EXTRACTED RECORDS:

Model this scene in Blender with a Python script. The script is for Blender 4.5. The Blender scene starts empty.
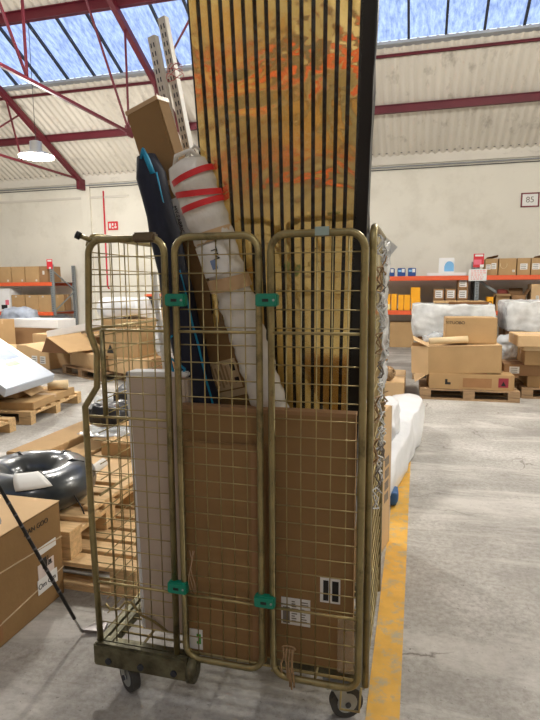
import bpy, bmesh, math, random
from mathutils import Vector, Matrix, noise
random.seed(7)
C = bpy.context.scene.collection
PI = math.pi
# ------------------------------------------------------------------ camera numbers
F=550.;CX,CY=270.,360.;YAW=math.radians(15);PITCH=math.atan(75/550);ROLL=0.007;CH=1.5
def basis():
    cy,sy=math.cos(YAW),math.sin(YAW);cp,sp=math.cos(PITCH),math.sin(PITCH)
    f=Vector((-sy*cp,cy*cp,-sp)); r=Vector((cy,sy,0)); u=Vector((-sy*sp,cy*sp,cp))
    c,s=math.cos(ROLL),math.sin(ROLL)
    return f, c*r-s*u, s*r+c*u
FW,RT,UP=basis()
def ray(x,y): return FW+(x-CX)/F*RT+(CY-y)/F*UP
def onz(x,y,z=0):
    d=ray(x,y);t=(z-CH)/d[2];return Vector((t*d[0],t*d[1],z))
def ony(x,y,Y):
    d=ray(x,y);t=Y/d[1];return Vector((t*d[0],Y,CH+t*d[2]))
# ------------------------------------------------------------------ materials
def lin(c):
    return tuple(((v/255)/12.92 if v/255<=0.04045 else ((v/255+0.055)/1.055)**2.4) for v in c)+(1,)
MATS={}
def mat(name,col,rough=.6,metal=0,var=.12,scale=6,bump=0,bscale=40,spec=.5,stretch=None,dark=None,dscale=3,dlo=.5,dhi=.7,coat=0,emit=None,estr=0,trans=0):
    if name in MATS: return MATS[name]
    m=bpy.data.materials.new(name); m.use_nodes=True; MATS[name]=m
    nt=m.node_tree; N=nt.nodes; L=nt.links; b=N['Principled BSDF']; out=N['Material Output']
    b.inputs['Roughness'].default_value=rough; b.inputs['Metallic'].default_value=metal
    b.inputs['Specular IOR Level'].default_value=spec; b.inputs['Coat Weight'].default_value=coat
    if coat: b.inputs['Coat Roughness'].default_value=.08
    c=lin(col)
    tc=N.new('ShaderNodeTexCoord'); mp=N.new('ShaderNodeMapping'); L.new(tc.outputs['Object'],mp.inputs[0])
    if stretch: mp.inputs['Scale'].default_value=stretch
    nz=N.new('ShaderNodeTexNoise'); nz.inputs['Scale'].default_value=scale; nz.inputs['Detail'].default_value=5
    L.new(mp.outputs[0],nz.inputs['Vector'])
    r=N.new('ShaderNodeValToRGB'); e=r.color_ramp.elements
    e[0].position=.3; e[1].position=.7
    e[0].color=tuple(v*(1-var) for v in c[:3])+(1,); e[1].color=tuple(min(1,v*(1+var)) for v in c[:3])+(1,)
    L.new(nz.outputs['Fac'],r.inputs[0]); colout=r.outputs[0]
    if dark:
        n2=N.new('ShaderNodeTexNoise'); n2.inputs['Scale'].default_value=dscale; n2.inputs['Detail'].default_value=8; n2.inputs['Roughness'].default_value=.65
        L.new(mp.outputs[0],n2.inputs['Vector'])
        r2=N.new('ShaderNodeValToRGB'); r2.color_ramp.elements[0].position=dlo; r2.color_ramp.elements[1].position=dhi
        L.new(n2.outputs['Fac'],r2.inputs[0])
        mx=N.new('ShaderNodeMix'); mx.data_type='RGBA'; L.new(r2.outputs[0],mx.inputs[0]); L.new(colout,mx.inputs[6]); mx.inputs[7].default_value=lin(dark)
        colout=mx.outputs[2]
    L.new(colout,b.inputs['Base Color'])
    if bump:
        n3=N.new('ShaderNodeTexNoise'); n3.inputs['Scale'].default_value=bscale; n3.inputs['Detail'].default_value=4
        L.new(mp.outputs[0],n3.inputs['Vector'])
        bp=N.new('ShaderNodeBump'); bp.inputs['Strength'].default_value=bump; bp.inputs['Distance'].default_value=.01
        L.new(n3.outputs['Fac'],bp.inputs['Height']); L.new(bp.outputs[0],b.inputs['Normal'])
    if emit:
        b.inputs['Emission Color'].default_value=lin(emit); b.inputs['Emission Strength'].default_value=estr
    if trans:
        t=N.new('ShaderNodeBsdfTransparent'); ms=N.new('ShaderNodeMixShader'); ms.inputs[0].default_value=trans
        L.new(b.outputs[0],ms.inputs[1]); L.new(t.outputs[0],ms.inputs[2]); L.new(ms.outputs[0],out.inputs[0])
    return m
CB=mat('cardboard',(180,148,106),.8,var=.08,scale=3,bump=.15,bscale=30,spec=.2)
CB2=mat('cardboard_pale',(208,176,134),.8,var=.07,scale=3,bump=.15,bscale=30,spec=.2)
CB3=mat('cardboard_brown',(152,118,84),.8,var=.08,scale=3,bump=.15,bscale=30,spec=.2)
CBC=mat('cardboard_shaded',(142,112,74),.8,var=.08,scale=3,bump=.15,bscale=30,spec=.2)  # darker cardboard copy for shaded box faces, the shade is in the colour
CBT=mat('tape_brown',(192,160,122),.3,var=.05)
CBIN=mat('cardboard_inside',(120,84,52),.9,var=.08)
LBL=mat('paper_white',(225,225,222),.6,var=.03)
LBY=mat('paper_cream',(214,190,150),.6,var=.05)
INK=mat('ink_black',(28,26,26),.6,var=.05)
INKR=mat('ink_red',(205,45,55),.6,var=.05)
INKG=mat('ink_green',(70,165,60),.6,var=.05)
GREYP=mat('print_grey',(120,112,104),.7,var=.1)
WOOD=mat('pallet_wood',(212,178,130),.75,var=.18,scale=5,stretch=(1,8,8),bump=.3,bscale=20,dark=(130,92,56),dscale=4,dlo=.55,dhi=.8)
WOODG=mat('pallet_wood_grey',(168,138,104),.8,var=.18,scale=5,stretch=(1,8,8),bump=.3,bscale=20,dark=(96,76,58),dscale=4,dlo=.5,dhi=.75)
ZINC=mat('zinc_passivated',(150,138,98),.36,metal=.75,var=.22,scale=12,dark=(92,84,58),dscale=14,dlo=.52,dhi=.72)
WIRE=mat('zinc_wire',(168,152,106),.38,metal=.7,var=.15,scale=20)
DIRTY=mat('dirty_steel',(112,108,84),.55,metal=.55,var=.3,scale=16,dark=(58,52,36),dscale=12,dlo=.45,dhi=.7,bump=.2)
GALV=mat('galvanised',(160,164,162),.5,metal=.3,var=.12,scale=14)
RUB=mat('rubber_grey',(62,62,60),.7,var=.2,scale=20)
BLK=mat('black_plastic',(20,20,22),.4,var=.1)
TEAL=mat('teal_plastic',(0,128,102),.4,var=.08)
RED=mat('red_steel',(92,20,34),.5,var=.12,scale=2)
ORG=mat('orange_steel',(226,96,52),.45,var=.06)
GREYS=mat('rack_grey_steel',(128,134,136),.5,metal=.2,var=.06)
NAVY=mat('navy_nylon',(18,24,44),.75,var=.2,scale=10,bump=.3,bscale=14)
TURQ=mat('turquoise_nylon',(20,140,182),.6,var=.1)
WRAIL=mat('white_powdercoat',(222,216,204),.4,var=.03)
FILMW=mat('milky_film',(214,210,202),.4,var=.1,scale=9,bump=1,bscale=14,coat=.3)
FILM=mat('clear_film',(214,218,220),.12,var=.12,scale=7,bump=1,bscale=8,spec=.9,trans=.42)
FILMD=mat('dense_film',(222,224,224),.2,var=.2,scale=7,bump=1,bscale=9,spec=.9,trans=.25)
WPL=mat('white_plastic_sack',(232,234,238),.3,var=.04,scale=5,bump=.8,bscale=6,coat=.3)
WCARD=mat('white_card',(232,232,232),.6,var=.03)
TAUPE=mat('taupe_card',(188,172,156),.75,var=.04)
YEL=mat('yellow_card',(250,176,24),.6,var=.05)
BLUEC=mat('blue_card',(28,72,140),.6,var=.08)
LBLUE=mat('light_blue_print',(120,180,225),.6,var=.05)
REDT=mat('red_tape',(206,36,44),.4,var=.05)
FELT=mat('black_felt',(20,19,18),.9,var=.2)
TWINE=mat('twine',(150,122,88),.9,var=.2,scale=60)
DKBOX=mat('dark_grey_goods',(48,50,54),.6,var=.2)
BSHRINK=mat('black_shrink_film',(30,40,48),.3,var=.3,scale=5,bump=.25,bscale=7,spec=.6,coat=.35)
PIPE=mat('red_pipe_paint',(205,40,60),.5,var=.05)
LENS=mat('lamp_lens',(255,250,240),.4,emit=(255,246,230),estr=12)
ALU=mat('lamp_alu',(190,190,188),.4,metal=.5)
SCRN=mat('screen_print',(110,130,165),.5,var=.15,scale=8)
GOLD=None
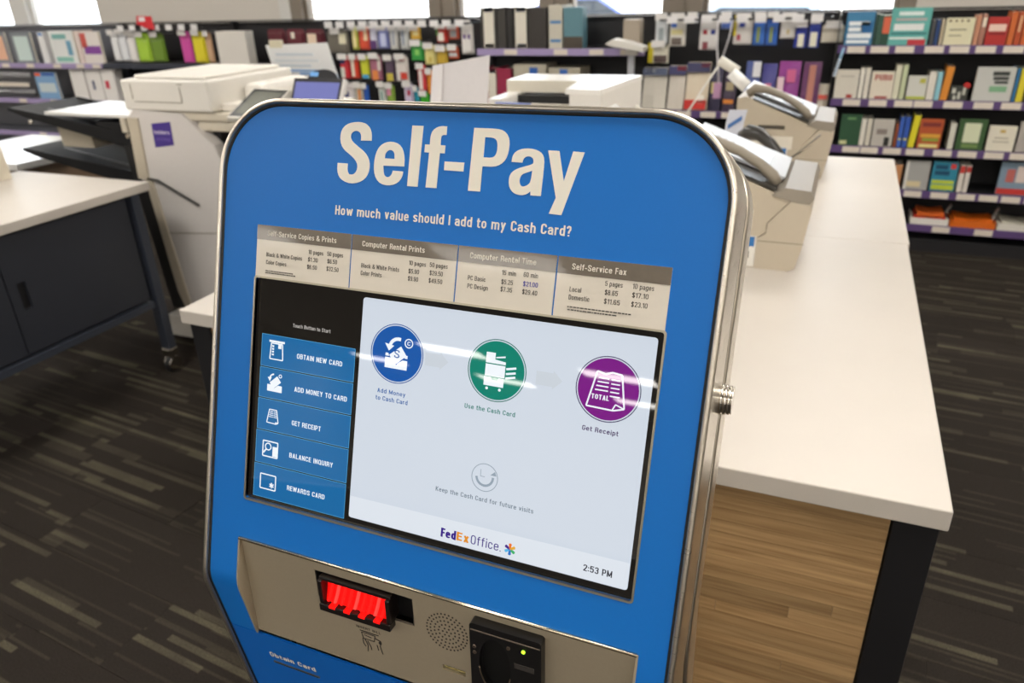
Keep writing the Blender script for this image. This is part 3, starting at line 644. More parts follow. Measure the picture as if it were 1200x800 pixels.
lettering('to Cash Card', S2, -.0860, -.0456, -.0041, .0009, .0007, screen_mat('#1d5aa0', .9), scr, bold=.01, name='screen_lettering')
lettering('Use the Cash Card', S2, .0225, .0800, .0053, .0103, .0007, screen_mat('#1a7a6c', .9), scr, bold=.01, name='screen_lettering')
lettering('Get Receipt', S2, .1518, .1887, .0058, .0108, .0007, screen_mat('#46305e', .9), scr, bold=.014, name='screen_lettering')
GH = screen_mat('#ccd4dd', .9)
for x in (-.0285, .0985): shape([([(x, .057), (x+.018, .057), (x+.018, .0595), (x+.028, .050), (x+.018, .0405), (x+.018, .043), (x, .043)], [])], 'ghost_arrow', GH, scr)
GR = screen_mat('#94a3b2', .9)
shape([(circle(.0529, -.0648, .0152, 40), [circle(.0529, -.0648, .0144, 40)])]+line(arc(.0529, -.0640, .0095, 185, 365, 14), .0026)+[([(.0590, -.0610), (.0660, -.0610), (.0640, -.0565)], [])]+line([(.0480, -.0565), (.0480, -.0640), (.0530, -.0640)], .0006), 'smile_symbol', GR, scr)
lettering('Keep the Cash Card for future visits', S2, -.0029, .1105, -.0912, -.0862, .0007, screen_mat('#6c7c8b', .9), scr, bold=.006, name='screen_lettering')
lettering('Fed', S2, .0078, .0262, -.1408, -.1305, .0009, screen_mat('#3a1f86', .9), scr, bold=.05, name='logo_lettering', spacing=.93)
lettering('Ex', S2, .0264, .0422, -.1402, -.1305, .0009, screen_mat('#e08f2a', .95), scr, bold=.05, name='logo_lettering', spacing=.93)
lettering('Office.', S2, .0438, .0790, -.1402, -.1300, .0009, screen_mat('#4a3a86', .9), scr, bold=-.012, name='logo_lettering')
for k, c in enumerate(('#e8742c', '#e0a83a', '#3fae6a', '#2f6fc0', '#5ab4e6', '#4a2a86')):
    a = R(90-60*k); cx, cy = .0890, -.1352
    shape([([(cx+.0010*math.cos(a+1.57), cy+.0010*math.sin(a+1.57)), (cx+.0010*math.cos(a-1.57), cy+.0010*math.sin(a-1.57)), (cx+.0060*math.cos(a-.28), cy+.0060*math.sin(a-.28)), (cx+.0066*math.cos(a), cy+.0066*math.sin(a)), (cx+.0060*math.cos(a+.28), cy+.0060*math.sin(a+.28))], [])], 'logo_petal', screen_mat(c, .95), scr)
lettering('2:53 PM', S2, .1691, .1992, -.1372, -.1303, .0009, screen_mat('#33343c', .9), scr, bold=.015, name='clock_lettering')
# ---- the steel control panel below, set in behind the bend
A_ = Vector((0, .5325, 1.0500)); B_ = Vector((0, .5262, .9040))
dI = (A_-B_).normalized(); nI = Vector((0, -dI.z, dI.y)); VL = (A_-B_).length
def I(x, v, h=0.0): return Vector((C0.x+x, 0, 0))+A_+dI*v+nI*h
ctl = plate(rect(-.2600, -VL, .2330, 0), [rect(-.1535, -.0560, -.0215, -.0165), rect(.0120, -.1080, .0410, -.1000)], I, -.003, 0, 'control_panel', TAN, kiosk)
build('top_trim', MB().tube([I(-.2610, .0004, .0022), I(.2340, .0004, .0022)], .0022, 8), mat('#d8cdb6', .2, metal=1), kiosk)
for x0, x1 in ((-.2625, -.2600), (.2330, .2355)):
    pr = [S(0, -.2075-.154*k/30, .0012) for k in range(31)]
    poly = [(p.y, p.z) for p in pr]+[(I(0, -VL, -.003).y, I(0, -VL).z), (I(0, 0, -.003).y, I(0, 0).z)]
    build('panel_cheek', MB().prism(poly, C0.x+x0, C0.x+x1, lambda p, a: Vector((a, p[0], p[1]))), TAN, kiosk)
# bill acceptor
def ibox(mb, x0, x1, v0, v1, h0, h1, ch=0):
    M_ = Matrix.Translation(I(0, 0, 0)) @ Matrix((( 1, 0, 0, 0), (0, dI.y, nI.y, 0), (0, dI.z, nI.z, 0), (0, 0, 0, 1)))
    return mb.box(x0, x1, v0, v1, h0, h1, M_, ch)
ba = MB(); ibox(ba, -.1535, -.0215, -.0560, -.0165, -.014, -.010)
ibox(ba, -.1535, -.1515, -.056, -.0165, -.010, -.001); ibox(ba, -.0235, -.0215, -.056, -.0165, -.010, -.001)
bao = build('bill_acceptor', ba, mat('#0b0a0b', .4), kiosk)
mo = MB()
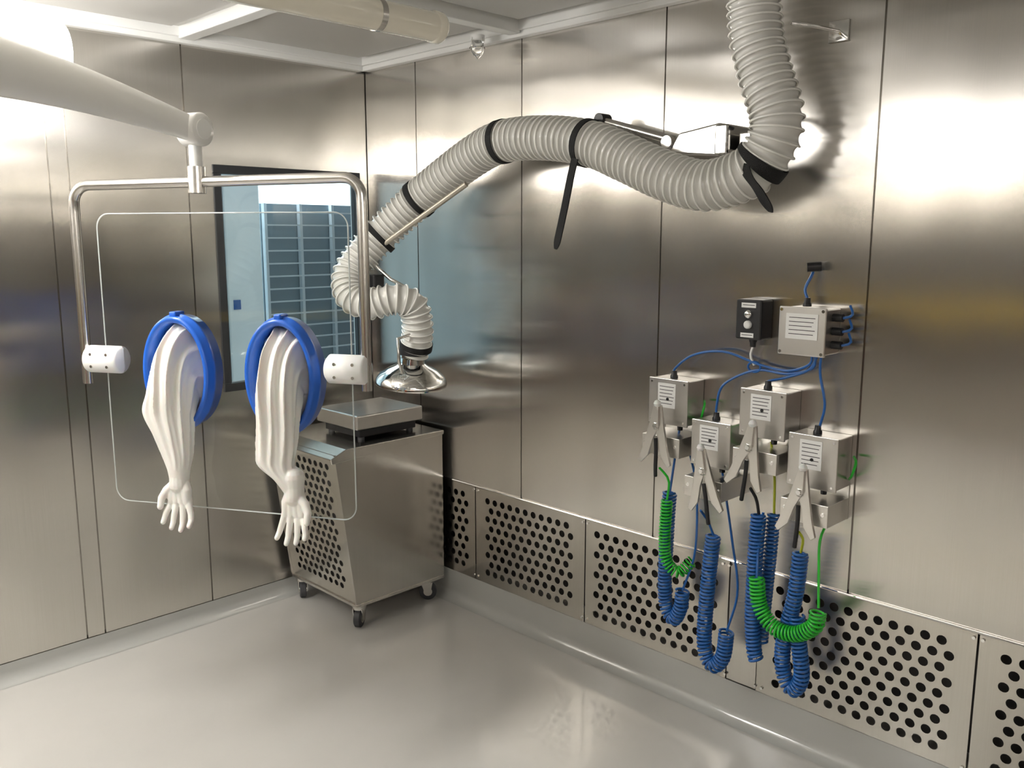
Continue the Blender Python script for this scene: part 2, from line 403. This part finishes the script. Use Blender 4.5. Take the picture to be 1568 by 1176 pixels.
def band(name,pts,wid,th,mat,parent,wdir=(0,1,0)):
    P=smoothpath(pts,.01); wd=Vector(wdir).normalized(); v=[];f=[]
    fr=frames(P)
    for i,(p,t,a,b) in enumerate(fr):
        n=t.cross(wd).normalized(); w_=wid/2*(1 if i<len(fr)-3 else (.9,.7,.35)[i-len(fr)+3])
        v+= [p-wd*w_-n*th/2,p+wd*w_-n*th/2,p+wd*w_+n*th/2,p-wd*w_+n*th/2]
    for i in range(len(fr)-1):
        for k in range(4):
            k2=(k+1)%4; f.append((i*4+k,i*4+k2,i*4+4+k2,i*4+4+k))
    f.append((3,2,1,0)); e=len(v)-4; f.append((e,e+1,e+2,e+3))
    return mk(name,v,f,mat,parent)
band('strap_tail',[(-.24,-1.505,1.90),(-.255,-1.50,1.84),(-.25,-1.47,1.74),(-.25,-1.43,1.60)],.040,.004,M_rubber,ar,(-.3,-1,-.2))
band('strap_tail',[(-.24,-2.14,1.85),(-.26,-2.17,1.81),(-.27,-2.21,1.77),(-.27,-2.25,1.71)],.046,.004,M_rubber,ar,(-.3,-.9,-.2))
tube('support_bar',[(-.22,-.94,1.84),(-.33,-.53,1.60),(-.36,-.47,1.49)],.011,M_brass,ar)
tube('support_bar',[(-.12,-1.52,2.03),(-.10,-1.86,1.93)],.014,M_tube,ar)
tube('spring_rod',[(-.34,-.50,1.53),(-.33,-.60,1.47),(-.29,-.64,1.44)],.008,M_chrome,ar)
bevel(mk('pivot_housing',[(-.13,-1.80,1.905),(-.05,-1.80,1.905),(-.05,-1.84,1.965),(-.13,-1.84,1.965),(-.13,-1.99,1.885),(-.05,-1.99,1.885),(-.05,-1.99,1.985),(-.13,-1.99,1.985)],
  [(0,3,2,1),(4,5,6,7),(0,4,7,3),(1,2,6,5),(3,7,6,2),(0,1,5,4)],M_box,ar),.006)
box('pivot_block',-.16,-.02,-2.035,-1.99,1.885,1.975,M_chrome,ar,.006)
box('wall_plate',-.012,-.001,-2.12,-2.02,1.86,2.06,M_box,ar,.003)
box('wall_arm',-.12,-.012,-2.09,-2.05,1.90,1.95,M_box,ar,.004)
for z in (1.88,2.04):
    for y in (-2.10,-2.04): tube('bolt',[(-.010,y,z),(-.02,y,z)],.007,M_chrome,ar,6)
for (y,z) in ((-1.52,2.035),(-1.80,1.94)): tube('pivot_knob',[(-.14,y,z),(-.09,y,z)],.02,M_black if z>2 else M_box,ar)
tube('hose_clip',[(-.0,-2.29,2.22),(-.10,-2.27,2.22),(-.15,-2.22,2.23)],.006,M_chrome,ar)
box('hose_clip_plate',-.008,-.001,-2.32,-2.26,2.19,2.25,M_chrome,ar,.002)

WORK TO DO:
Lines from the records above that hold "Blender" are the ones to list.

EXPECTED ANSWER:
Model this scene in Blender with a Python script. The script is for Blender 4.5. The Blender scene starts empty.
Keep writing the Blender script for this image. This is part 3, starting at line 644. More parts follow. Measure the picture as if it were 1200x800 pixels.
Continue the Blender Python script for this scene: part 2, from line 403. This part finishes the script. Use Blender 4.5. Take the picture to be 1568 by 1176 pixels.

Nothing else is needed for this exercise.